____ Records

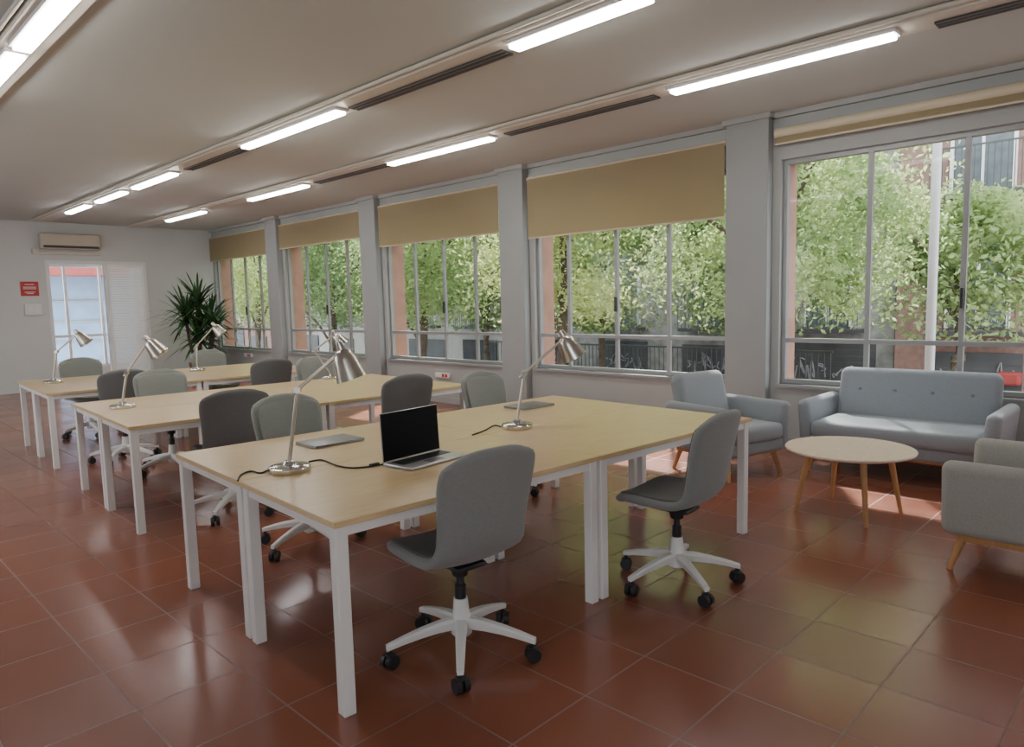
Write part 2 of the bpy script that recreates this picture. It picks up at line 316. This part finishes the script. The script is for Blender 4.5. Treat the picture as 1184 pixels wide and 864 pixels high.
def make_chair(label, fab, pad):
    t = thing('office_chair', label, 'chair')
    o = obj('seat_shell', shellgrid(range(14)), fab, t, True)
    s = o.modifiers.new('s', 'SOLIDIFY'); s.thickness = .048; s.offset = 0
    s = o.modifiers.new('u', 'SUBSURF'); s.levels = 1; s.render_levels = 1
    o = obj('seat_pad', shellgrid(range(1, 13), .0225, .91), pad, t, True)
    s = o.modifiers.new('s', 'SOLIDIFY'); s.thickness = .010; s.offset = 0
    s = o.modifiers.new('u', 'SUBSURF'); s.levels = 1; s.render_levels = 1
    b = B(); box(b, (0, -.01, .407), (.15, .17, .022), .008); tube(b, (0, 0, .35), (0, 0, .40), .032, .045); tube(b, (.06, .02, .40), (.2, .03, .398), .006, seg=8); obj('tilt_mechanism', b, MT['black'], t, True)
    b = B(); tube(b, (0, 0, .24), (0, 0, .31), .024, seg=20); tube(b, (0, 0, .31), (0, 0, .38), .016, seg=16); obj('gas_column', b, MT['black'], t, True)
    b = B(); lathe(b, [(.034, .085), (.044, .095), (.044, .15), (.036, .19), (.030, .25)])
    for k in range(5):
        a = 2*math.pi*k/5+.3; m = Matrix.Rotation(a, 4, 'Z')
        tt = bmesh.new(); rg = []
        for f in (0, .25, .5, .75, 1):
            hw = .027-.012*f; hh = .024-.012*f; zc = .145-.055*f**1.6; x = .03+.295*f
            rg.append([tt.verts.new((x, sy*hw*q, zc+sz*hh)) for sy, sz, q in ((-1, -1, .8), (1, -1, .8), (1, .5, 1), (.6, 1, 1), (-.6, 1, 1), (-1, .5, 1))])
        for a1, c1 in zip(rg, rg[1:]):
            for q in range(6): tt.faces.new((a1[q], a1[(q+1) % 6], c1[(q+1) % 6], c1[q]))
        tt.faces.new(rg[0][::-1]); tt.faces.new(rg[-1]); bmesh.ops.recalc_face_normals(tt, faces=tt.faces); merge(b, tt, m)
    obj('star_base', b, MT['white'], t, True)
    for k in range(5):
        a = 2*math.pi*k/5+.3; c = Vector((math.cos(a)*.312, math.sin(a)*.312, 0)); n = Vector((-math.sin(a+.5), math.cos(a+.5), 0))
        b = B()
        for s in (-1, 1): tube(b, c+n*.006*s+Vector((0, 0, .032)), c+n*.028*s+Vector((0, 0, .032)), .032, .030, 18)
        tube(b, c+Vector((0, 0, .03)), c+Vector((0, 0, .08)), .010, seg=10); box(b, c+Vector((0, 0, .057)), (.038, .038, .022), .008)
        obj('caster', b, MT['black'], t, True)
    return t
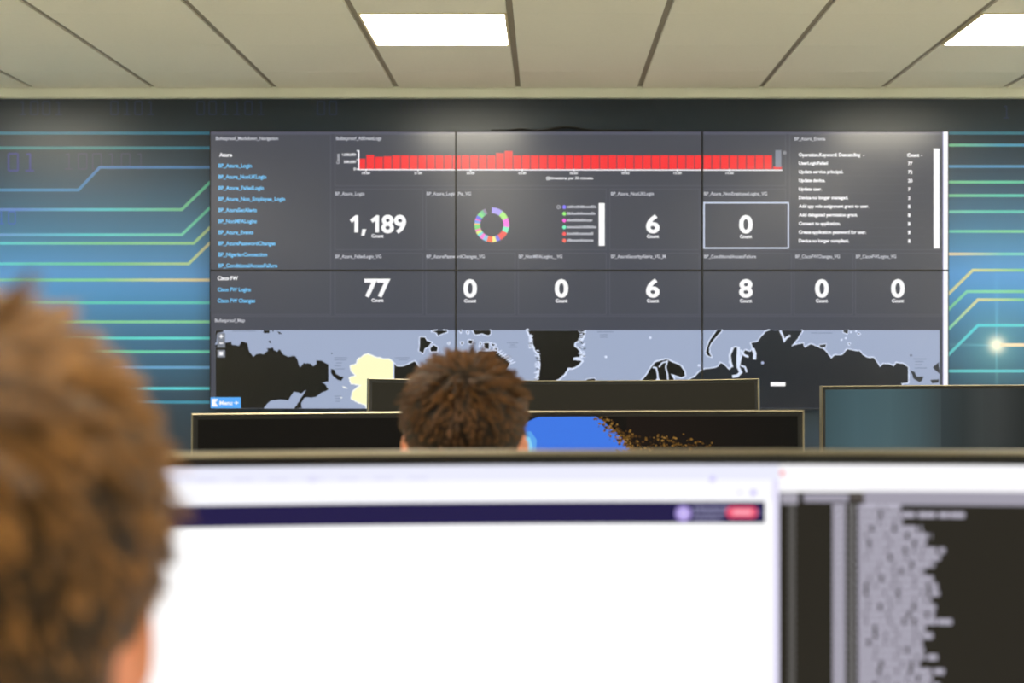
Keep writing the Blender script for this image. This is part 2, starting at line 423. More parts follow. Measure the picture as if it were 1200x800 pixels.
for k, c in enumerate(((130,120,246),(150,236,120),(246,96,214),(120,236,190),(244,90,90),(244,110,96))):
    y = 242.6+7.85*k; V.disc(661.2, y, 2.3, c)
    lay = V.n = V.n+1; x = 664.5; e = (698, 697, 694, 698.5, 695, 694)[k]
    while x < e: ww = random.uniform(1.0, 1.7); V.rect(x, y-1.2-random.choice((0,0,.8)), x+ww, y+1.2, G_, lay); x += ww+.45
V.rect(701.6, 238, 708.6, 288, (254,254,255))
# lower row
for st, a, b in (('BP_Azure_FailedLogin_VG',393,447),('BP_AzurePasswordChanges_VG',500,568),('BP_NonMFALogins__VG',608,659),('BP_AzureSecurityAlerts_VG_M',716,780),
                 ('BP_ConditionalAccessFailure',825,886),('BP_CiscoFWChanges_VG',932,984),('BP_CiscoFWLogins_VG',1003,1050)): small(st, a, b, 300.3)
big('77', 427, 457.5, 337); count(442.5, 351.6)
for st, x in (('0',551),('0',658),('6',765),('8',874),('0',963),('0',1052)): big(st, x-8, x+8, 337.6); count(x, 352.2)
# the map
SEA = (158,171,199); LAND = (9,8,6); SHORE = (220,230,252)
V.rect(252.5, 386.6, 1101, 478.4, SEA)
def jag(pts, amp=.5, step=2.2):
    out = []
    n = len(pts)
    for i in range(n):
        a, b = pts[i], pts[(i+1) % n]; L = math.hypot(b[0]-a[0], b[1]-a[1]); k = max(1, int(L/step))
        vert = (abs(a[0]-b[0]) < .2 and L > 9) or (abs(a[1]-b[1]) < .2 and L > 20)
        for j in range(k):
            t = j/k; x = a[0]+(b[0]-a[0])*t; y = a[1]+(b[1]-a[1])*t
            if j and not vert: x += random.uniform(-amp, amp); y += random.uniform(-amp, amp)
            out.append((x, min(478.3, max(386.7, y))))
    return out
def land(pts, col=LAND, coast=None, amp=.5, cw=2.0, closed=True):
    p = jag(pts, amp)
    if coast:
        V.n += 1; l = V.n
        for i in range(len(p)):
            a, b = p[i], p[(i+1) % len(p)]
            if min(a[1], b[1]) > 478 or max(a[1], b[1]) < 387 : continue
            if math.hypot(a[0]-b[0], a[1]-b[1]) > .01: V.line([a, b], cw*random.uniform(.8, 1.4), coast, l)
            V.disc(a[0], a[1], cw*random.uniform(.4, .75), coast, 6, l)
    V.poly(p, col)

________

Repeat the material verbatim. Do not carry over any picture.

Write part 2 of the bpy script that recreates this picture. It picks up at line 316. This part finishes the script. The script is for Blender 4.5. Treat the picture as 1184 pixels wide and 864 pixels high.
def make_chair(label, fab, pad):
    t = thing('office_chair', label, 'chair')
    o = obj('seat_shell', shellgrid(range(14)), fab, t, True)
    s = o.modifiers.new('s', 'SOLIDIFY'); s.thickness = .048; s.offset = 0
    s = o.modifiers.new('u', 'SUBSURF'); s.levels = 1; s.render_levels = 1
    o = obj('seat_pad', shellgrid(range(1, 13), .0225, .91), pad, t, True)
    s = o.modifiers.new('s', 'SOLIDIFY'); s.thickness = .010; s.offset = 0
    s = o.modifiers.new('u', 'SUBSURF'); s.levels = 1; s.render_levels = 1
    b = B(); box(b, (0, -.01, .407), (.15, .17, .022), .008); tube(b, (0, 0, .35), (0, 0, .40), .032, .045); tube(b, (.06, .02, .40), (.2, .03, .398), .006, seg=8); obj('tilt_mechanism', b, MT['black'], t, True)
    b = B(); tube(b, (0, 0, .24), (0, 0, .31), .024, seg=20); tube(b, (0, 0, .31), (0, 0, .38), .016, seg=16); obj('gas_column', b, MT['black'], t, True)
    b = B(); lathe(b, [(.034, .085), (.044, .095), (.044, .15), (.036, .19), (.030, .25)])
    for k in range(5):
        a = 2*math.pi*k/5+.3; m = Matrix.Rotation(a, 4, 'Z')
        tt = bmesh.new(); rg = []
        for f in (0, .25, .5, .75, 1):
            hw = .027-.012*f; hh = .024-.012*f; zc = .145-.055*f**1.6; x = .03+.295*f
            rg.append([tt.verts.new((x, sy*hw*q, zc+sz*hh)) for sy, sz, q in ((-1, -1, .8), (1, -1, .8), (1, .5, 1), (.6, 1, 1), (-.6, 1, 1), (-1, .5, 1))])
        for a1, c1 in zip(rg, rg[1:]):
            for q in range(6): tt.faces.new((a1[q], a1[(q+1) % 6], c1[(q+1) % 6], c1[q]))
        tt.faces.new(rg[0][::-1]); tt.faces.new(rg[-1]); bmesh.ops.recalc_face_normals(tt, faces=tt.faces); merge(b, tt, m)
    obj('star_base', b, MT['white'], t, True)
    for k in range(5):
        a = 2*math.pi*k/5+.3; c = Vector((math.cos(a)*.312, math.sin(a)*.312, 0)); n = Vector((-math.sin(a+.5), math.cos(a+.5), 0))
        b = B()
        for s in (-1, 1): tube(b, c+n*.006*s+Vector((0, 0, .032)), c+n*.028*s+Vector((0, 0, .032)), .032, .030, 18)
        tube(b, c+Vector((0, 0, .03)), c+Vector((0, 0, .08)), .010, seg=10); box(b, c+Vector((0, 0, .057)), (.038, .038, .022), .008)
        obj('caster', b, MT['black'], t, True)
    return t
Keep writing the Blender script for this image. This is part 2, starting at line 423. More parts follow. Measure the picture as if it were 1200x800 pixels.
for k, c in enumerate(((130,120,246),(150,236,120),(246,96,214),(120,236,190),(244,90,90),(244,110,96))):
    y = 242.6+7.85*k; V.disc(661.2, y, 2.3, c)
    lay = V.n = V.n+1; x = 664.5; e = (698, 697, 694, 698.5, 695, 694)[k]
    while x < e: ww = random.uniform(1.0, 1.7); V.rect(x, y-1.2-random.choice((0,0,.8)), x+ww, y+1.2, G_, lay); x += ww+.45
V.rect(701.6, 238, 708.6, 288, (254,254,255))
# lower row
for st, a, b in (('BP_Azure_FailedLogin_VG',393,447),('BP_AzurePasswordChanges_VG',500,568),('BP_NonMFALogins__VG',608,659),('BP_AzureSecurityAlerts_VG_M',716,780),
                 ('BP_ConditionalAccessFailure',825,886),('BP_CiscoFWChanges_VG',932,984),('BP_CiscoFWLogins_VG',1003,1050)): small(st, a, b, 300.3)
big('77', 427, 457.5, 337); count(442.5, 351.6)
for st, x in (('0',551),('0',658),('6',765),('8',874),('0',963),('0',1052)): big(st, x-8, x+8, 337.6); count(x, 352.2)
# the map
SEA = (158,171,199); LAND = (9,8,6); SHORE = (220,230,252)
V.rect(252.5, 386.6, 1101, 478.4, SEA)
def jag(pts, amp=.5, step=2.2):
    out = []
    n = len(pts)
    for i in range(n):
        a, b = pts[i], pts[(i+1) % n]; L = math.hypot(b[0]-a[0], b[1]-a[1]); k = max(1, int(L/step))
        vert = (abs(a[0]-b[0]) < .2 and L > 9) or (abs(a[1]-b[1]) < .2 and L > 20)
        for j in range(k):
            t = j/k; x = a[0]+(b[0]-a[0])*t; y = a[1]+(b[1]-a[1])*t
            if j and not vert: x += random.uniform(-amp, amp); y += random.uniform(-amp, amp)
            out.append((x, min(478.3, max(386.7, y))))
    return out
def land(pts, col=LAND, coast=None, amp=.5, cw=2.0, closed=True):
    p = jag(pts, amp)
    if coast:
        V.n += 1; l = V.n
        for i in range(len(p)):
            a, b = p[i], p[(i+1) % len(p)]
            if min(a[1], b[1]) > 478 or max(a[1], b[1]) < 387 : continue
            if math.hypot(a[0]-b[0], a[1]-b[1]) > .01: V.line([a, b], cw*random.uniform(.8, 1.4), coast, l)
            V.disc(a[0], a[1], cw*random.uniform(.4, .75), coast, 6, l)
    V.poly(p, col)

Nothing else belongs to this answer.